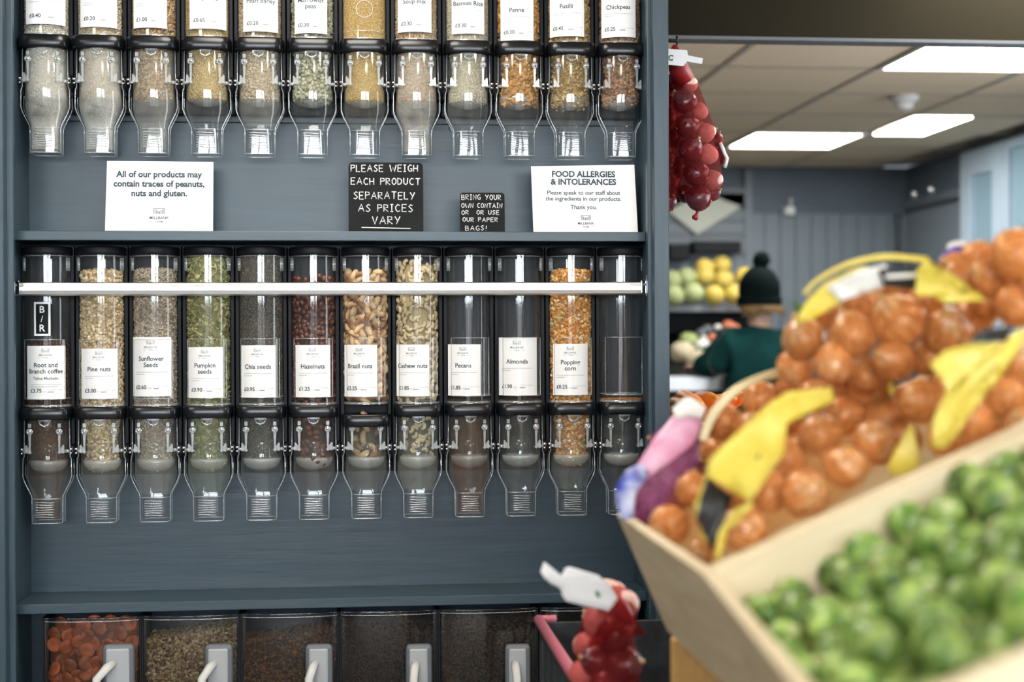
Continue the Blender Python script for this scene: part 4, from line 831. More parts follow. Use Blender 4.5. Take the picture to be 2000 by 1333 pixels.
e, o = bag('onion_bag', 'orange net bag of brown onions in the middle, below the topmost bag', [(1700, 762, 42, 1.76), (1650, 812, 38, 1.76), (1640, 766, 34, 1.80), (1730, 820, 40, 1.72), (1770, 860, 34, 1.68), (1765, 790, 34, 1.74), (1720, 880, 30, 1.70)], 'onion', M['netorange'], 'brown onions in the middle bag', 'brown onion in the middle net bag', group='orange net bags of onions')
flag(e, o, q6([(1110, 890), (1165, 770), (1185, 770), (1175, 860), (1210, 920), (1170, 950), (1100, 965), (1085, 920)]), M['yellow'], 'yellow_band', 1.58); ribbon(e, o, [(1738, 730, 5, 1.70), (1742, 770, 5, 1.68)], M['yellow'], 'tie')
e, o = bag('onion_bag', 'orange net bag of brown onions topped by a yellow, white and black band', [(1570, 664, 42, 1.74), (1665, 659, 46, 1.70), (1756, 629, 52, 1.68), (1848, 649, 50, 1.68), (1629, 712, 40, 1.70), (1746, 705, 42, 1.68), (1552, 718, 36, 1.76), (1685, 600, 40, 1.76), (1810, 590, 38, 1.76), (1905, 620, 40, 1.70), (1815, 700, 38, 1.70), (1610, 612, 30, 1.80), (1750, 570, 36, 1.80), (1690, 735, 34, 1.72)], 'onion', M['netorange'], 'brown onions in the topmost bag', 'brown onion in the net bag with the white and black band', group='orange net bags of onions')
flag(e, o, q6([(725, 375), (790, 270), (850, 215), (960, 165), (1010, 160), (985, 250), (880, 310), (790, 370)]), M['yellow'], 'yellow_band', 1.62); flag(e, o, q6([(850, 235), (960, 180), (1080, 150), (1085, 235), (1000, 250), (900, 290)]), M['labelwhite'], 'white_band', 1.615)
flag(e, o, q6([(1050, 168), (1220, 158), (1195, 250), (1070, 232)]), M['labelblack'], 'black_band', 1.61); flag(e, o, q6([(1200, 165), (1240, 130), (1270, 170), (1290, 230), (1440, 260), (1460, 290), (1300, 300), (1250, 260), (1190, 270)]), M['yellow'], 'yellow_flap', 1.58)
flag(e, o, q6([(1075, 190), (1200, 182), (1197, 200), (1075, 206)]), M['labelwhite'], 'band_print', 1.603, wav=.001)
ribbon(e, o, [(1570, 575, 4, 1.65), (1600, 545, 4, 1.65), (1660, 515, 5, 1.65), (1730, 502, 6, 1.65), (1812, 508, 6, 1.65)], M['yellow'], 'band_edge')
e, o = bag('onion_bag', 'orange net bag of brown onions with a folded yellow band at the right edge', [(1797, 785, 44, 1.62), (1890, 825, 52, 1.58), (1966, 780, 44, 1.58), (1990, 722, 42, 1.62), (1935, 860, 34, 1.58), (2005, 838, 46, 1.54), (1850, 760, 40, 1.66), (1910, 740, 40, 1.66), (1845, 860, 34, 1.58)], 'onion', M['netorange'], 'brown onions in the right edge bag', 'brown onion in the net bag at the right edge', group='orange net bags of onions')
flag(e, o, q6([(1245, 535), (1300, 480), (1420, 450), (1540, 450), (1600, 390), (1615, 440), (1540, 540), (1490, 620), (1380, 630), (1350, 680), (1330, 780), (1310, 855), (1255, 850), (1260, 740), (1310, 640), (1300, 600)]), M['yellow'], 'yellow_band', 1.48)
flag(e, o, q6([(1400, 445), (1440, 400), (1570, 385), (1540, 445)]), M['labelblack'], 'black_band', 1.475)
e, o = bag('onion_bag', 'orange net bag of brown onions in the upper right corner of the heap', [(1935, 540, 40, 1.62), (1984, 500, 54, 1.58), (1882, 545, 36, 1.66), (1985, 597, 44, 1.58), (1864, 520, 28, 1.70), (1909, 505, 34, 1.66), (1930, 590, 36, 1.64), (2040, 560, 50, 1.56), (2050, 480, 50, 1.58)], 'onion', M['netorange'], 'brown onions in the upper right bag', 'brown onion in the net bag at the upper right corner', group='orange net bags of onions')
# blue wrapper behind the heap
e = empty('blue_packet', atz(1872, 520, 1.76), 'small deep blue packet with a white edge behind the onion heap', 'packet'); ribbon(e, e.location, [(1845, 530, 14, 1.74), (1852, 508, 15, 1.74), (1868, 494, 16, 1.74), (1890, 488, 12, 1.74), (1915, 492, 6, 1.74)], M['bluep'], 'wrapper'); ribbon(e, e.location, [(1850, 484, 5, 1.73), (1870, 476, 5, 1.73), (1920, 484, 4, 1.73)], M['labelwhite'], 'wrapper_edge')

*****

Work required:
Restate the data above exactly, stripping out each image.

Output:
Continue the Blender Python script for this scene: part 4, from line 831. More parts follow. Use Blender 4.5. Take the picture to be 2000 by 1333 pixels.
e, o = bag('onion_bag', 'orange net bag of brown onions in the middle, below the topmost bag', [(1700, 762, 42, 1.76), (1650, 812, 38, 1.76), (1640, 766, 34, 1.80), (1730, 820, 40, 1.72), (1770, 860, 34, 1.68), (1765, 790, 34, 1.74), (1720, 880, 30, 1.70)], 'onion', M['netorange'], 'brown onions in the middle bag', 'brown onion in the middle net bag', group='orange net bags of onions')
flag(e, o, q6([(1110, 890), (1165, 770), (1185, 770), (1175, 860), (1210, 920), (1170, 950), (1100, 965), (1085, 920)]), M['yellow'], 'yellow_band', 1.58); ribbon(e, o, [(1738, 730, 5, 1.70), (1742, 770, 5, 1.68)], M['yellow'], 'tie')
e, o = bag('onion_bag', 'orange net bag of brown onions topped by a yellow, white and black band', [(1570, 664, 42, 1.74), (1665, 659, 46, 1.70), (1756, 629, 52, 1.68), (1848, 649, 50, 1.68), (1629, 712, 40, 1.70), (1746, 705, 42, 1.68), (1552, 718, 36, 1.76), (1685, 600, 40, 1.76), (1810, 590, 38, 1.76), (1905, 620, 40, 1.70), (1815, 700, 38, 1.70), (1610, 612, 30, 1.80), (1750, 570, 36, 1.80), (1690, 735, 34, 1.72)], 'onion', M['netorange'], 'brown onions in the topmost bag', 'brown onion in the net bag with the white and black band', group='orange net bags of onions')
flag(e, o, q6([(725, 375), (790, 270), (850, 215), (960, 165), (1010, 160), (985, 250), (880, 310), (790, 370)]), M['yellow'], 'yellow_band', 1.62); flag(e, o, q6([(850, 235), (960, 180), (1080, 150), (1085, 235), (1000, 250), (900, 290)]), M['labelwhite'], 'white_band', 1.615)
flag(e, o, q6([(1050, 168), (1220, 158), (1195, 250), (1070, 232)]), M['labelblack'], 'black_band', 1.61); flag(e, o, q6([(1200, 165), (1240, 130), (1270, 170), (1290, 230), (1440, 260), (1460, 290), (1300, 300), (1250, 260), (1190, 270)]), M['yellow'], 'yellow_flap', 1.58)
flag(e, o, q6([(1075, 190), (1200, 182), (1197, 200), (1075, 206)]), M['labelwhite'], 'band_print', 1.603, wav=.001)
ribbon(e, o, [(1570, 575, 4, 1.65), (1600, 545, 4, 1.65), (1660, 515, 5, 1.65), (1730, 502, 6, 1.65), (1812, 508, 6, 1.65)], M['yellow'], 'band_edge')
e, o = bag('onion_bag', 'orange net bag of brown onions with a folded yellow band at the right edge', [(1797, 785, 44, 1.62), (1890, 825, 52, 1.58), (1966, 780, 44, 1.58), (1990, 722, 42, 1.62), (1935, 860, 34, 1.58), (2005, 838, 46, 1.54), (1850, 760, 40, 1.66), (1910, 740, 40, 1.66), (1845, 860, 34, 1.58)], 'onion', M['netorange'], 'brown onions in the right edge bag', 'brown onion in the net bag at the right edge', group='orange net bags of onions')
flag(e, o, q6([(1245, 535), (1300, 480), (1420, 450), (1540, 450), (1600, 390), (1615, 440), (1540, 540), (1490, 620), (1380, 630), (1350, 680), (1330, 780), (1310, 855), (1255, 850), (1260, 740), (1310, 640), (1300, 600)]), M['yellow'], 'yellow_band', 1.48)
flag(e, o, q6([(1400, 445), (1440, 400), (1570, 385), (1540, 445)]), M['labelblack'], 'black_band', 1.475)
e, o = bag('onion_bag', 'orange net bag of brown onions in the upper right corner of the heap', [(1935, 540, 40, 1.62), (1984, 500, 54, 1.58), (1882, 545, 36, 1.66), (1985, 597, 44, 1.58), (1864, 520, 28, 1.70), (1909, 505, 34, 1.66), (1930, 590, 36, 1.64), (2040, 560, 50, 1.56), (2050, 480, 50, 1.58)], 'onion', M['netorange'], 'brown onions in the upper right bag', 'brown onion in the net bag at the upper right corner', group='orange net bags of onions')
# blue wrapper behind the heap
e = empty('blue_packet', atz(1872, 520, 1.76), 'small deep blue packet with a white edge behind the onion heap', 'packet'); ribbon(e, e.location, [(1845, 530, 14, 1.74), (1852, 508, 15, 1.74), (1868, 494, 16, 1.74), (1890, 488, 12, 1.74), (1915, 492, 6, 1.74)], M['bluep'], 'wrapper'); ribbon(e, e.location, [(1850, 484, 5, 1.73), (1870, 476, 5, 1.73), (1920, 484, 4, 1.73)], M['labelwhite'], 'wrapper_edge')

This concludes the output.